I think the percentage that would potentially hold a more ' middle eastern / southern Asian / Arabic' moral and political view of the world is the UK is much bigger though, and growing if you consider three quarters of a million new nationals last year.Not really. While the UK's Middle Eastern population is growing, it is proportionately small (only 0.6% of the total is Arab, for example). There is a very rich cluster with properties and funds, mostly in central London. The main factors are inward investment from the fossil fuel industry and geopolitics, with the West keen for obvious reasons to keep countries like the UAE, Saudi Arabia and Qatar on side. Rishi Sunak is on his way to the UAE this week for COP28, so some tricky diplomacy there over the Telegraph sale.

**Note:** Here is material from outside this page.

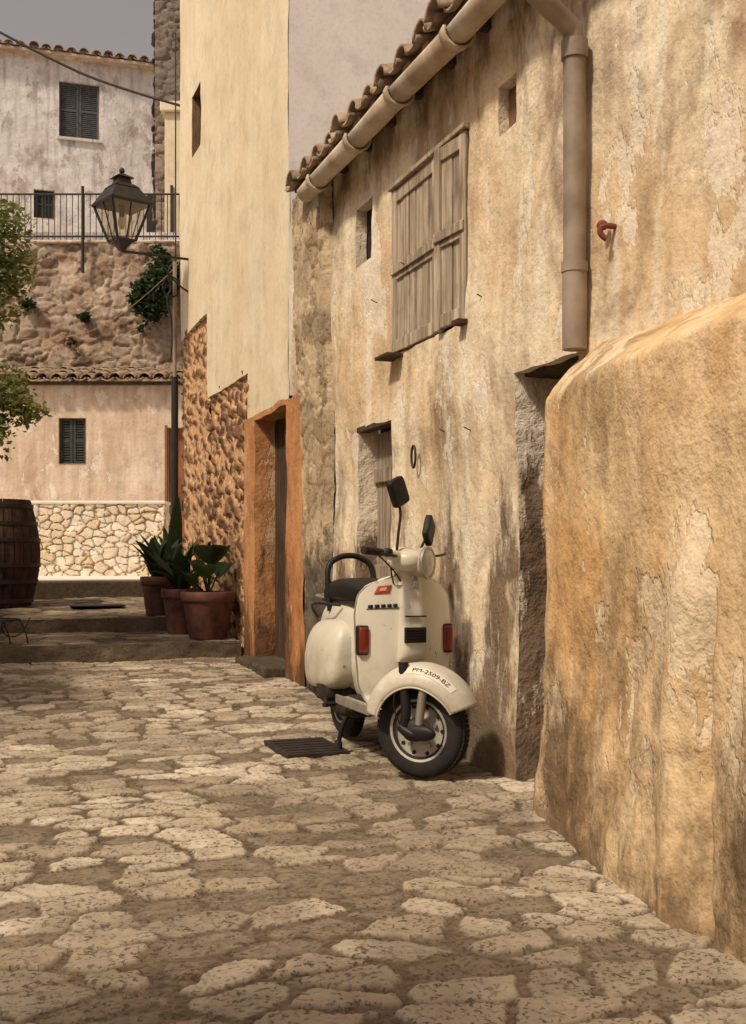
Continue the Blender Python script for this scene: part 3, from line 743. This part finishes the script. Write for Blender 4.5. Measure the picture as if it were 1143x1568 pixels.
def onf(x, y, off): return FS(math.radians(70)-x/.26, math.radians(-50)+y/.12, off)
tv = [onf(v.co.x, v.co.y, .0055) for v in tm.vertices]; tf = [tuple(p.vertices) for p in tm.polygons]
mk('registration_letters', tv, tf, m_bk, fr)
V = [onf(-.125+.25*i/16, -.026+.052*j/4, .0040) for i in range(17) for j in range(5)]
mk('registration_plate', V, gfaces(17,5), simple('plate_white', (.72,.69,.58), .5, var=.15), fr, smooth=True)
tube('fork_leg', [(-.06,-.07,.52),(-.05,-.085,.40),(-.03,-.095,.30),(-.045,-.095,.235)], .023, m_bk, fr)
tube('trailing_link', [(-.06,-.095,.24),(-.02,-.10,.20),(.03,-.095,.205)], .026, m_bk, fr, radii=[.9,1.1,.8])
sell('hub_cover', (-.0,-.085,.222), (.06,.024,.05), (.9,.9), m_eng, fr, 20, 12)
tube('damper_body', [(.045,-.082,.42),(.035,-.085,.34),(.025,-.087,.25)], .020, m_al, fr)
tube('brake_cable', [(-.05,-.09,.48),(-.10,-.11,.38),(-.07,-.11,.25),(-.02,-.10,.21)], .004, m_bk, fr)
sell('brake_arm', (.03,-.10,.215), (.085,.019,.036), (1,1), m_bk, fr, 16, 8)

prof_w = [(0,.165),(.08,.205),(.2,.228),(.45,.24),(.7,.243),(.84,.232),(.93,.2),(.98,.15),(1,.10)]
def sw_(v):
    for (a,b),(c,d) in zip(prof_w[:-1],prof_w[1:]):
        if v <= c: t = (v-a)/(c-a); t = t*t*(3-2*t)*.5+t*.5; return b+(d-b)*t
    return .1
def SH(v, u, off=0.):
    w = sw_(v); y = w*u
    z = .265+.655*v; zc = z-.03*abs(u)**2*v**4
    x = .335+.035*math.sin(math.pi*min(1,v*1.05))*.6-.085*(abs(y)/.24)**2.2 + .05*max(0,.12-v)/.12 + off
    x += .030*math.exp(-(y/.035)**2)*ss(v,.2,.45)
    return Vector((float(x), y, zc))
nu, nv = 60, 41
V = [SH(i/(nu-1), -1+2*j/(nv-1)) for i in range(nu) for j in range(nv)]
mk('legshield', V, gfaces(nu,nv), m_pt, S, smooth=True, solid=.008)
edge = [SH(i/20, -1) for i in range(21)]+[SH(1,-1+2*j/6) for j in range(1,6)]+[SH(1-i/20, 1) for i in range(21)]
tube('shield_trim', edge, .006, m_al, S)
V = []; nu, nv = 30, 17
for i in range(nu):
    t = i/(nu-1); z = .50+.40*t
    w = .066-.022*t; d = .05*math.sin(math.pi*(.18+.72*t))**.5 if t < .98 else .02
    d *= min(1, (t+.02)/.06, (1.01-t)/.06) if (t < .05 or t > .95) else 1
    for j in range(nv):
        a = math.pi*j/(nv-1)-math.pi/2
        y = w*math.copysign(abs(math.sin(a))**.55, a); x = float(SH((z-.265)/.655, 0)[0])-.028+(d+.022)*abs(math.cos(a))**.45
        V.append((x, y, z))
mk('horn_cover', V, gfaces(nu,nv), m_pt, S, smooth=True)
xh = .335+.021+.03+.05
for k in range(5): box('grille_slat', xh-.012,xh+.004,-.050,.050,.60+k*.012,.608+k*.012, m_bk, S, bevel=.001)
box('grille_back', xh-.02,xh-.005,-.053,.053,.592,.664, m_dark, S, bevel=.003)
box('horn_line', xh-.008,xh+.0035,-.052,.052,.712,.719, m_bk, S, bevel=.001)
box('badge_shield', xh-.01,xh+.001,-.013,.013,.845,.875, m_al, S, bevel=.004)
def patch(nm, v0,v1,u0,u1,off, mat, n=8):
    V = [SH(v0+(v1-v0)*i/(n-1), u0+(u1-u0)*j/(n-1), off) for i in range(n) for j in range(n)]
    mk(nm, V, gfaces(n,n), mat, S, smooth=True, solid=.003)
patch('red_sticker', .855,.915,-.72,-.42,.008, m_badge); patch('sticker_motif', .872,.898,-.64,-.5,.0105, simple('sticker_pale', (.6,.4,.3), .5))
for k in range(5): patch('badge_letter', .752,.775,-.80+k*.115,-.72+k*.115,.008, m_bk, 3)
patch('badge_bar', .742,.748,-.82,-.22,.0075, m_bk, 5)
for s_ in (-1,1):
    sell('indicator_base', (.283,s_*.213,.60), (.030,.030,.070), (.4,.22), m_bk, S, 24, 14)
    sell('indicator_lens', (.291,s_*.213,.60), (.032,.026,.062), (.4,.22), m_red, S, 24, 14)
box('floorboard', -.14,.36,-.19,.19,.262,.285, m_pt, S, bevel=.01); box('floor_mat', -.12,.30,-.15,.15,.286,.294, m_rb, S)
box('floor_side_rail', -.16,.34,-.205,-.19,.25,.295, m_al, S); box('floor_side_rail', -.16,.34,.19,.205,.25,.295, m_al, S)
box('under_tunnel', -.3,.34,-.05,.05,.20,.262, m_pt, S, bevel=.02)
def tap(p):
    x,y,z = p; t = max(0,(-x-.55)/.4); 
    return [x, y*(1-.25*t), z-.05*t]
sell('rear_body', (-.44,0,.53), (.40,.14,.245), (.55,.6), m_pt, S, 48, 30, tap)
sell('seat_support', (-.13,0,.50), (.10,.11,.24), (.7,.5), m_pt, S)
for s_ in (-1,1):
    def cw(p, s_=s_):
        x,y,z = p; t = (x+.46)/.32; h = (z-.475)/.185
        return [x, y-s_*.045*max(0,h)**1.4-s_*.03*max(0,-t), z+(.015*t if t > 0 else -.035*abs(t)**1.5)]
    sell('side_cowl', (-.46,s_*.148,.475), (.32,.095,.185), (.55,.52), m_pt, S, 56, 34, cw)
    tube('cowl_lip', [(-.46+.325*math.cos(a), s_*(.155+.045*abs(math.sin(a))), .475+.18*math.sin(a)) for a in np.linspace(3.3,6.1,12)], .006, m_al, S)
def sf(p):
    x,y,z = p; t = (x+.36)/.34
    return [x, y*(1-.28*max(0,t)), z+.018*math.cos(t*3.0)]
sell('seat', (-.36,0,.80), (.34,.14,.062), (.55,.5), m_bk, S, 44, 20, sf)
box('seat_base', -.68,-.05,-.12,.12,.745,.765, m_bk, S, bevel=.01)
tube('backrest_hoop', [(-.50,-.125,.70),(-.52,-.135,.86),(-.54,-.125,.95),(-.55,-.06,.99),(-.55,.0,1.0),(-.55,.06,.99),(-.54,.125,.95),(-.52,.135,.86),(-.50,.125,.70)], .016, m_bk, S)
tube('rear_rack', [(-.62,-.10,.76),(-.80,-.10,.77),(-.92,-.08,.77),(-.95,0,.77),(-.92,.08,.77),(-.80,.10,.77),(-.62,.10,.76)], .009, m_al, S)
tube('side_rail_right', [(-.3,-.13,.74),(-.34,-.2,.745),(-.5,-.21,.745),(-.62,-.2,.72),(-.64,-.15,.66)], .008, m_bk, S)
sell('engine_case', (-.45,-.07,.27), (.22,.10,.09), (.7,.7), m_eng, S, 28, 16)
sell('engine_cylinder', (-.36,-.15,.30), (.10,.08,.06), (.5,.5), m_eng, S, 24, 14)
for k in range(6): box('fin', -.44+k*.03,-.432+k*.03,-.22,-.13,.245,.345, m_eng, S, bevel=.001)
sell('exhaust_box', (-.30,-.03,.205), (.15,.13,.045), (.6,.6), m_eng, S, 28, 14)
tube('exhaust_tail', [(-.38,-.05,.2),(-.55,-.13,.21),(-.8,-.14,.26)], .022, m_eng, S)
tube('kick_start', [(-.42,-.15,.30),(-.33,-.215,.27),(-.22,-.23,.235)], .010, m_eng, S)
tube('kick_pedal', [(-.24,-.19,.235),(-.21,-.25,.235)], .012, m_rb, S)
tube('centre_stand', [(-.22,-.17,.0),(-.215,-.165,.10),(-.20,-.10,.22),(-.20,0,.225),(-.20,.10,.22),(-.215,.165,.10),(-.22,.17,0)], .012, m_bk, S)
for s_ in (-1,1): lathe('stand_foot', [(.001,0),(.022,0),(.022,.035),(.015,.05),(.001,.05)], m_rb, S, 14, 'z', loc=(-.22,s_*.17,.0))
tube('cable_loop', [(.33,-.07,.86),(.40,-.12,.93),(.38,-.10,1.0)], .004, m_bk, S)
tube('cable_loop', [(.33,-.03,.84),(.42,-.06,.90),(.36,-.16,1.0)], .004, m_bk, S)
hb = empty('handlebar_headset', (.37,0,0), math.radians(42), S)
straight('steering_neck', (-.03,0,.86),(-.03,0,.95), .042, m_pt, hb, 20)
sell('headset_body', (-.01,0,.975), (.095,.11,.052), (.8,.75), m_pt, hb, 36, 20)
sell('headset_top', (-.05,0,1.012), (.06,.075,.028), (.9,.9), m_pt, hb, 28, 14)
lathe('headlight_shell', [(.045,-.02),(.062,.02),(.070,.055),(.074,.08)], m_pt, hb, 32, 'x', loc=(0,0,.965))
lathe('headlight_rim', [(.074,.078),(.078,.085),(.075,.094),(.066,.094),(.064,.09)], m_al, hb, 32, 'x', loc=(0,0,.965))
lathe('headlight_lens', [(.067,.088),(.054,.097),(.03,.102),(.001,.104)], m_lens, hb, 32, 'x', loc=(0,0,.965))
for s_ in (-1,1):
    tube('bar', [(-.02,s_*.05,.985),(-.03,s_*.14,1.0),(-.045,s_*.21,1.012)], .022, m_pt, hb, radii=[1.5,1.1,.85])
    tube('grip', [(-.045,s_*.21,1.012),(-.055,s_*.27,1.018),(-.07,s_*.335,1.022)], .018, m_rb, hb, radii=[1.05,.95,1.05])
    tube('lever', [(-.005,s_*.17,.995),(.035,s_*.20,.995),(.035,s_*.27,1.0),(.02,s_*.34,1.005)], .006, m_bk, hb)
    sell('switch_box', (-.03,s_*.185,1.012), (.025,.025,.02), (.6,.6), m_bk, hb, 16, 10)
tube('mirror_stem', [(-.03,-.09,1.0),(-.03,-.075,1.1),(-.025,-.05,1.2),(-.04,-.05,1.25)], .0065, m_bk, hb)
tube('mirror_stem', [(-.03,.14,1.0),(-.03,.17,1.04),(-.02,.20,1.08)], .0065, m_bk, hb)
m_mir = simple('mirror_glass', (.5,.5,.5), .08, metal=1)
def mirror(c, rz, rx):
    e = empty('mirror', c, rz, hb); e.rotation_euler = (rx, 0, rz)
    sell('mirror_shell', (0,0,0), (.018,.052,.066), (.3,.3), m_bk, e, 28, 16); sell('mirror_glass', (-.008,0,0), (.0135,.044,.058), (.3,.3), m_mir, e, 28, 16)
mirror((-.04,-.055,1.295), -.25, .45); mirror((-.01,.215,1.12), .2, -.65)

# ------------------------------------------------------------------ light
el = math.radians(50); az_v = Vector((-1,-.48,0)).normalized()
tosun = Vector((az_v.x*math.cos(el), az_v.y*math.cos(el), math.sin(el)))
sd = bpy.data.lights.new('sun', 'SUN'); sd.energy = 3.1; sd.angle = math.radians(5); sd.color = (1,.85,.655)
so = bpy.data.objects.new('sun', sd); COL.objects.link(so); so.rotation_euler = tosun.to_track_quat('Z','Y').to_euler()
w = bpy.data.worlds.new('World'); SC.world = w; w.use_nodes = True; nt = w.node_tree
bg = nt.nodes['Background']; sky = nt.nodes.new('ShaderNodeTexSky'); sky.sky_type = 'NISHITA'; sky.sun_disc = False
sky.sun_elevation = el; sky.sun_rotation = math.atan2(tosun.x, tosun.y); sky.dust_density = 3; sky.air_density = 1.0
hs = nt.nodes.new('ShaderNodeHueSaturation'); hs.inputs['Saturation'].default_value = .2
mx = nt.nodes.new('ShaderNodeMix'); mx.data_type = 'RGBA'; mx.blend_type = 'MULTIPLY'; mx.inputs[0].default_value = 1; mx.inputs[7].default_value = (1.0,.85,.78,1)
nt.links.new(sky.outputs[0], hs.inputs['Color']); nt.links.new(hs.outputs[0], mx.inputs[6]); nt.links.new(mx.outputs[2], bg.inputs['Color'])
bg.inputs['Strength'].default_value = .115
SC.view_settings.view_transform = 'Standard'; SC.view_settings.look = 'None'; SC.view_settings.exposure = 0

# ------------------------------------------------------------------ camera
cd = bpy.data.cameras.new('camera'); co = bpy.data.objects.new('camera', cd); COL.objects.link(co)
co.location = (0,0,1.0); co.rotation_euler = (math.radians(90), 0, -YAW)
cd.sensor_fit = 'VERTICAL'; cd.sensor_height = 36; cd.lens = 1750/1568*36; cd.shift_y = 66/1568
cd.clip_start = .05; cd.clip_end = 400
SC.camera = co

Having said that, I also realise that English may well not be the first language of a sizeable percentage of them and so many would likely prefer to read news in their native tongue online than, through, say a printed Telegraph, however it reinvented itself.
In that sense newspapers , even online, will not likely bridge any chasms in society and will likely simply allow people to encamp further, by reading the news at they like it presented. Personally I find all the press, with very rare exception, sickeningly narrative driven in how they report certain ' incidents'.
That, sadly drives me towards youtube and twitter for independent footage and comment , not bankrolled by Saudi or Murdoch or whoever. The danger with that, of course, is that those people may also be very agenda driven combined with strong money making motives and little accountability. The only answer for me is to hear what lots of different groups / outlets say and try and make an assessment, reading between the lines.
The big mystery, for me, is how current bedfellows in newspaper biasses are not simultaneously in complete collision and that makes me slightly, I stress, more open to conspiracy theory than I ever was.